In other words, Ukrnafta’s investments in the exploration and development of the Sakhalinka field are approaching 380 million hryvnias. But a decision on this matter is being delayed. In the event that the company acquires a development license at an auction, it will pay Ukraine’s state budget for all previous geological exploration work and will receive every opportunity to secure the effective use of this field for the benefit of the Ukrainian state. Every year the company continues to have the possibility to make its own considerable investments (up to 200 million hryvnias) to develop the field, attract investors, including foreign ones, with the goal of introducing into the technological process cutting-edge technology to increase the volume of extracted hydrocarbons.

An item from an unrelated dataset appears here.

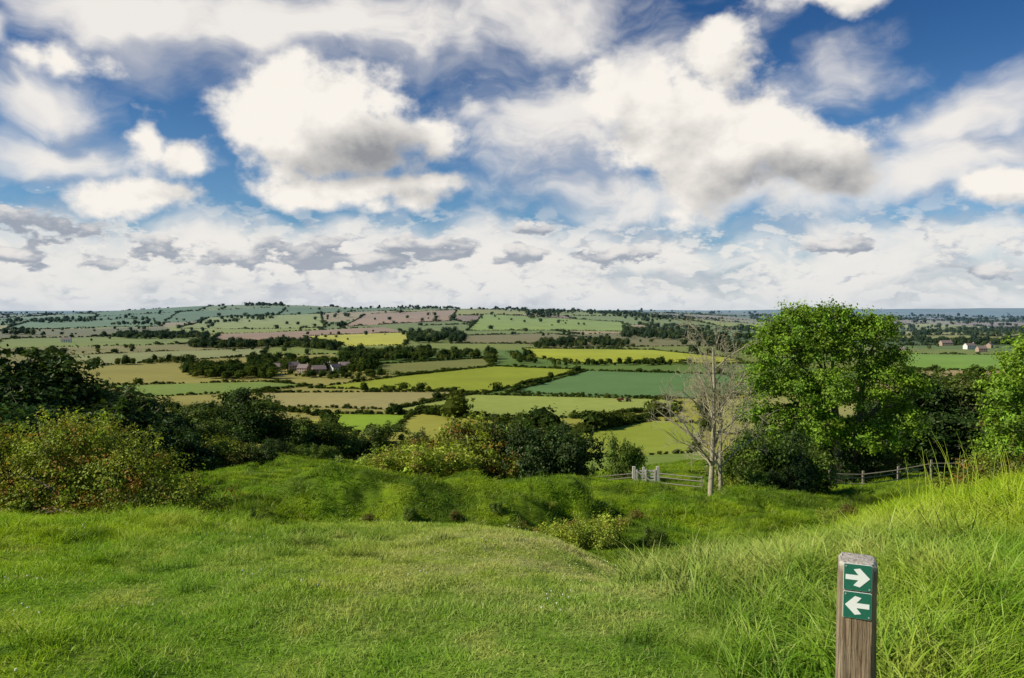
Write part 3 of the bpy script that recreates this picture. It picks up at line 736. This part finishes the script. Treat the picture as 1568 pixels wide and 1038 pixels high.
# gate
g0=np.array(xy(154,56));g1_=np.array(xy(184,56));E=bpy.data.objects.new('wooden_gate',None);col.objects.link(E)
gz=float(H(*((g0+g1_)/2)))+.3
E.location=(*((g0+g1_)/2),gz);L=float(np.linalg.norm(g1_-g0))
def part(nm,boxes,mat):
    mb=MB()
    for b_ in boxes: mb.box(*b_)
    obj(nm,mb.mesh(nm,[mat]),parent=E)
part('gate_post_a',[((-L/2,0,.4),(.2,.2,2.0))],m_gate);part('gate_post_b',[((L/2,0,.4),(.2,.2,2.0))],m_gate);part('middle_post',[((-.1,.3,.4),(.16,.16,1.8))],m_gate)
part('bars',[((0,-.02,.25+.21*i),(L-.24,.06,.11)) for i in range(5)],m_gate)
part('stiles',[((-L/2+.2,-.09,.66),(.1,.06,1.1)),((L/2-.2,-.09,.66),(.1,.06,1.1)),((0,-.09,.66),(.09,.06,1.1))],m_gate)
part('brace',[((0,-.16,.66),(L*.98,.05,.09),0,0,.6)],m_gate)

# houses
m_brick,N=newmat('house_brick');g1,_=N.noise(pos(N),3,4,.6);finish(N,pbsdf(N,N.mix(g1,(.34,.23,.16),(.48,.37,.28)),.9,.2))
m_render,N=newmat('white_render');g1,_=N.noise(pos(N),2,4,.6);finish(N,pbsdf(N,N.mix(g1,(.62,.6,.55),(.8,.78,.72)),.9,.2))
m_slate,N=newmat('roof_slate');g1,_=N.noise(pos(N),2,4,.6);finish(N,pbsdf(N,N.mix(g1,(.16,.12,.11),(.28,.22,.20)),.7,.3))
m_glass,N=newmat('window_glass');finish(N,pbsdf(N,(.03,.04,.05),.15,.5))
def house(t,y,rz,L=13,D=8,Hh=5.4,wall=m_brick,name='brick_house'):
    x=t/1000*y;z=float(H(x,y));E=bpy.data.objects.new(name,None);col.objects.link(E);E.location=(x,y,z);E.rotation_euler=(0,0,rz)
    def pr(nm,fn,mat):
        mb=MB();fn(mb);obj(nm,mb.mesh(nm,[mat]),parent=E)
    R_=Hh+D*.42
    def walls(mb):
        mb.box((0,0,Hh/2-.5),(L,D,Hh+1))
        for sx in(-1,1):
            a=sx*(L/2-.05);b=sx*(L/2-.35)
            mb.add([(a,-D/2,Hh),(a,D/2,Hh),(a,.02,R_-.15),(a,-.02,R_-.15),(b,-D/2,Hh),(b,D/2,Hh),(b,.02,R_-.15),(b,-.02,R_-.15)],[[0,1,2,3],[7,6,5,4],[0,3,7,4],[1,5,6,2],[3,2,6,7]])
    pr('walls',walls,wall)
    def roof(mb):
        for s_ in(-1,1):
            e=(D/2+.4)*s_;zz=Hh-.35
            mb.add([(-L/2-.3,e,zz),(L/2+.3,e,zz),(L/2+.3,0,R_),(-L/2-.3,0,R_),(-L/2-.3,e,zz+.25),(L/2+.3,e,zz+.25),(L/2+.3,0,R_+.25),(-L/2-.3,0,R_+.25)],[[0,1,2,3],[7,6,5,4],[0,4,5,1],[0,3,7,4],[1,5,6,2]])
    pr('roof',roof,m_slate)
    pr('windows',lambda mb:[mb.box((-L/2+L*(i+.5)/4,s_*(D/2+.03),zz),(1.2,.1,1.3)) for i in range(4) for zz in(1.5,4.1) for s_ in(-1,1) if not(i==1 and zz<2)],m_glass)
    pr('door',lambda mb:mb.box((-L/2+L*1.5/4,-D/2-.04,1.05),(1.,.1,2.1)),m_sg)
    pr('chimney',lambda mb:(mb.box((L/2-1.2,0,R_+.5),(.9,.8,2.2)),mb.box((L/2-1.2,0,R_+1.65),(1.1,1.,.15))),wall)
house(-243,780,.4);house(-262,795,-.3,11);house(-222,800,.9,12,8,5.4,m_render,'rendered_house');house(-300,810,.2);house(-235,825,-.5,15);house(-275,830,.6,12);house(-210,830,.1,10)
house(575,1290,.3,18,9,6,m_render,'rendered_house');house(487,1160,-.2,14,8,5.4,m_render,'rendered_house');house(600,1330,.8);house(545,1420,.1,20,10);house(590,1200,.1,14)
house(-560,1500,.2,16,9,5.4,m_render,'rendered_house')

# tractor and trailer working in the valley field
m_red,N=newmat('red_paint');finish(N,pbsdf(N,(.20,.05,.035),.5,.4))
m_tyre,N=newmat('tyre_rubber');finish(N,pbsdf(N,(.03,.03,.03),.9,.2))
tx,ty=.145*545,545.;E=bpy.data.objects.new('farm_tractor',None);col.objects.link(E);E.location=(tx,ty,float(H(tx,ty))+.05);E.rotation_euler=(0,0,.15)
def wheel(mb,x,y,r_,w_):
    th=np.linspace(0,2*np.pi,17)[:-1];V=[]
    for yy,rr in((-w_/2,r_*.35),(-w_/2,r_*.92),(-w_/3,r_),(w_/3,r_),(w_/2,r_*.92),(w_/2,r_*.35)):
        V.append(np.stack([x+np.cos(th)*rr,np.full(16,y+yy),r_+np.sin(th)*rr],1))
    mb.add(np.concatenate(V),[[i*16+j,i*16+(j+1)%16,(i+1)*16+(j+1)%16,(i+1)*16+j] for i in range(5) for j in range(16)])
def pr(nm,fn,mat):
    mb=MB();fn(mb);obj(nm,mb.mesh(nm,[mat]),parent=E)
pr('wheels',lambda mb:[wheel(mb,a,b,r_,w_) for a,b,r_,w_ in((0,-.9,.85,.45),(0,.9,.85,.45),(2.3,-.8,.5,.35),(2.3,.8,.5,.35),(-4.6,-1,.5,.35),(-4.6,1,.5,.35),(-5.7,-1,.5,.35),(-5.7,1,.5,.35))],m_tyre)
pr('bonnet',lambda mb:(mb.box((1.7,0,1.25),(2.,.8,.8)),mb.box((.2,0,1.),(1.6,.9,.5))),m_red)
pr('cab',lambda mb:mb.box((0,0,1.95),(1.3,1.3,1.3)),m_glass);pr('cab_roof',lambda mb:mb.box((0,0,2.7),(1.5,1.5,.15)),m_red)
pr('trailer_body',lambda mb:(mb.box((-4.9,0,1.15),(4.6,2.2,.15)),mb.box((-4.9,-1.1,1.65),(4.6,.08,.9)),mb.box((-4.9,1.1,1.65),(4.6,.08,.9)),mb.box((-7.2,0,1.65),(.08,2.2,.9)),mb.box((-2.6,0,1.65),(.08,2.2,.9)),mb.box((-1.7,0,.8),(1.8,.12,.12))),m_red)

# ------------------------------------------------------------------ sun and sky
sd=Vector((-.78,-.20,.58)).normalized();el=math.asin(sd.z)
sl=bpy.data.lights.new('sun','SUN');sl.energy=5.;sl.angle=math.radians(.5);sl.color=(1.,.93,.78)
so=bpy.data.objects.new('sun',sl);col.objects.link(so);so.rotation_euler=sd.to_track_quat('Z','Y').to_euler();so.location=(-50,-20,60)
w=bpy.data.worlds.new('World');scene.world=w;w.use_nodes=True;w.node_tree.nodes.clear();N=NT(w.node_tree)
sky=N.n.new('ShaderNodeTexSky');sky.sky_type='NISHITA';sky.sun_disc=False;sky.sun_elevation=el;sky.sun_rotation=math.atan2(sd.x,sd.y);sky.altitude=100;sky.air_density=1.;sky.dust_density=.6;sky.ozone_density=2.5
D0=N.v('NORMALIZE',N.n.new('ShaderNodeTexCoord').outputs['Generated'])
def polar(D):
    s_=N.sep(D);return N.m('ARCTAN2',s_[0],s_[1]),N.m('ARCSINE',N.m('MULTIPLY',s_[2],.9999))
def conv(b):
    t,s_,rt,rs,amp=b;t/=1000;s_/=1000;a=math.atan(t);c_=math.cos(a);e=math.atan(s_*c_)
    return a,e,rt/1000*c_*c_,rs/1000*c_*math.cos(e)**2,amp
def blobs(az,elv,L,gr=1.3,sm=.25):
    q=N.comb(az,elv,0.);acc=None
    for b in L:
        a,e,ra,re,amp=conv(b);ra*=gr;re*=gr
        l=N.v('LENGTH',N.v('MULTIPLY_ADD',q,(1/ra,1/re,0),(-a/ra,-e/re,0)))
        f=N.m('MULTIPLY_ADD',l,-amp,amp)
        if acc is None: acc=N.m('MAXIMUM',f,-1.)
        else:
            n=N.n.new('ShaderNodeMath');n.operation='SMOOTH_MAX';N.put(n.inputs[0],acc);N.put(n.inputs[1],f);n.inputs[2].default_value=sm;acc=n.outputs[0]
    return acc
KB=[(-255,240,115,58,1.1),(-180,212,86,46,1),(-184,150,120,20,.75),
(215,222,90,58,1),(300,222,84,58,1),(243,305,66,42,.7),(390,190,84,38,1),(272,158,80,32,.8),(110,250,90,40,.45),
(-446,214,26,44,.7),(-410,192,34,26,.7),(-470,150,70,22,.7),(-545,314,44,16,.55),(611,152,66,18,.7),(398,392,80,20,.6)]
KLOW=[(-257,72,44,15,1),(-232,84,22,10,.9),(-108,82,40,11,1),(-85,74,30,9,.9),(-150,66,26,8,.8),(9,70,36,10,1),(20,102,20,7,1),(-184,60,24,9,.8),(415,83,36,9,.9),(558,56,20,7,.9),(128,70,38,9,.8),
(-520,62,34,8,.9),(-600,112,64,18,.8),(-630,66,40,12,.8),(-438,80,36,12,.7),(600,48,30,8,.8),(-350,66,30,9,.7)]
DARKS=[(-165,196,80,34,.95),(-120,176,60,24,.9),(-225,185,60,18,.5),(-100,138,60,12,.7),(390,176,95,30,.95),(300,160,80,28,.6),(455,190,40,30,.8),(185,205,60,46,.35),(250,320,60,36,.4),(-440,145,60,12,.4),(400,380,70,12,.3),(620,142,60,12,.5)]
SB=[(-250,345,290,62,1.1),(-430,372,160,44,1),(62,345,110,70,1),(50,232,130,66,1),(-577,278,80,44,.9),(-634,345,44,30,.8),(439,300,90,40,.7),(575,243,120,44,.85),(530,172,170,44,1.),(-555,193,120,28,.9),(200,140,250,30,.8),(160,300,120,60,.9),(-330,300,80,30,.3)]
_,wc=N.noise(D0,7.,3,.55);WV=N.v('SUBTRACT',wc,(.5,.5,.5))
def kdens(D):
    Dw=N.v('MULTIPLY_ADD',WV,(.09,.09,.065),D)
    az,e=polar(Dw)
    b=blobs(az,e,KB)
    f,_=N.noise(N.v('MULTIPLY',D,(1,1,1.35)),13.,6.5,.55)
    return b,N.m('MULTIPLY',N.m('SUBTRACT',f,.5),1.9)
def sdens(D):
    Dw=N.v('MULTIPLY_ADD',WV,(.20,.20,.10),D)
    az,e=polar(Dw);b=blobs(az,e,SB)
    f,_=N.noise(N.v('MULTIPLY',Dw,(1.,1.,2.2)),6.,6,.55)
    F_=N.m('MULTIPLY',N.m('SUBTRACT',f,.5),2.1)
    b=N.m('SUBTRACT',b,N.rng(e,.42,.75,0.,1.2))  # clears the unseen cloud overhead to lower the ambient light
    return N.m('MAXIMUM',N.m('ADD',F_,b),N.m('ADD',F_,N.rng(e,.20,.06,-1.,.75)))
def ldens(D):
    f,_=N.noise(N.v('MULTIPLY',D,(1,1,2.1)),30.,4.5,.55);return f
off=lambda D,a,b:N.v('ADD',D,(-a,0,b))
az0,elv=polar(D0)
K=10.
def x10(c): return N.mix(1.,c,(K,K,K),'MULTIPLY')
# soft, high cloud
s0=sdens(D0);s1=sdens(off(D0,.03,.035))
sa=N.rng(s0,-.15,.85,0.,.96);sr=N.rng(N.m('SUBTRACT',s0,s1),-.4,.25)
sc_=N.mix(sr,(.49,.51,.57),(.89,.85,.80))
base=N.mix(1.,sky.outputs[0],N.mix(N.rng(elv,.08,.36),(.50,.76,.98),(.19,.43,.70)),'MULTIPLY')
cc=N.mix(sa,base,x10(sc_))
# small cumulus low over the horizon
l0=ldens(D0);l1=ldens(off(D0,.007,.011));lm=N.m('MULTIPLY',N.rng(elv,.15,.07),N.rng(elv,.0,.012))
lr=N.rng(N.m('SUBTRACT',l0,l1),-.11,.08)
la=N.m('MULTIPLY',N.rng(l0,.48,.58),lm)
cc=N.mix(N.m('MULTIPLY',la,.8),cc,x10(N.mix(lr,(.45,.49,.56),(.84,.82,.78))))
LW=N.v('MULTIPLY_ADD',WV,(.05,.05,.02),D0)
bl=blobs(*polar(LW),KLOW,1.35,.15);bl2=blobs(*polar(off(LW,.004,.009)),KLOW,1.35,.15)
kd=N.m('MULTIPLY_ADD',N.m('SUBTRACT',l0,.5),3.0,bl)
rl=N.m('ADD',N.m('SUBTRACT',bl,bl2),N.m('MULTIPLY',N.m('SUBTRACT',l0,l1),2.2))
cc=N.mix(N.m('MULTIPLY',N.rng(kd,0.,.35),.92),cc,x10(N.mix(N.rng(rl,-.1,1.),(.31,.35,.42),(.80,.77,.74))))
# cumulus
b0,f0=kdens(D0);b1,f1=kdens(off(D0,.030,.036))
k0=N.m('ADD',b0,f0)
ka=N.rng(k0,-.05,.38)
dk=blobs(*polar(N.v('MULTIPLY_ADD',WV,(.08,.08,.05),D0)),DARKS,1.55,.3)
fine=N.m('MULTIPLY',N.m('SUBTRACT',f0,f1),.8)
dd_=N.m('SUBTRACT',N.rng(dk,-.25,1.05,.07,.92),fine)
kl=N.m('SUBTRACT',1.,N.m('ADD',N.m('MULTIPLY',dd_,.9),N.m('MULTIPLY',N.m('SUBTRACT',b1,b0),.4)),clamp=True)
kc=N.mix(N.rng(kl,0.,.97,smooth=False),(.29,.30,.32),(.95,.90,.83))
thin=N.rng(k0,.45,.0,0.,.5)
kc=N.mix(thin,kc,(.72,.71,.71))
cc=N.mix(ka,cc,x10(kc))
hzf=N.m('MULTIPLY',N.m('EXPONENT',N.m('MULTIPLY',N.m('MAXIMUM',elv,0.),-40.)),.7)
cc=N.mix(hzf,cc,x10(N.mix(0.,(.60,.66,.72),(1,1,1))))
bg=N.n.new('ShaderNodeBackground');N.l.new(cc,bg.inputs[0]);bg.inputs[1].default_value=.1
wo=N.n.new('ShaderNodeOutputWorld');N.l.new(bg.outputs[0],wo.inputs[0])
try:
    w.cycles.sampling_method='NONE'
except Exception as e_: print(e_)

# ------------------------------------------------------------------ camera
cd=bpy.data.cameras.new('camera');cd.lens=28.;cd.sensor_width=36.;cd.clip_start=.05;cd.clip_end=90000
co=bpy.data.objects.new('camera',cd);col.objects.link(co);co.location=(0,0,0);co.rotation_euler=(math.radians(90-2.02),0,0)
scene.camera=co
print('objects',len(bpy.data.objects))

Ukrnafta is independently building up its research and technology potential. This year the company held its second young specialists’ conference. Ukrnafta’s individual structures employ 229 young specialists, 196 of whom have a full university education, while 33 have a base higher education. The company allows all of them to become actively involved in implementing measures to raise production efficiency. Young specialists are proposed as candidates for leading company positions. During the conference it was decided to improve internship and job placement for young specialists. The best projects submitted by the oil company’s young oil specialists are awarded honorable diplomas, certificates, and premiums. The general stockholders’ meeting, held on Nov. 17, 2006, marked an important event in Ukrnafta’s history. The shareholders, including state representatives, who voted with their 50%+1 shares of the company, boosted its representation in the company’s key bodies, but confirmed the authority of acting head of the board, Ihor Palytsia, thus acknowledging the totally satisfactory state of affairs in the company. The meeting also approved the founding of an Ukrnafta affiliate in the Federal Republic of Nigeria, with a 100% authorized fund formed by Ukrnafta. This, in turn, is supposed to enhance Ukraine’s energy independence.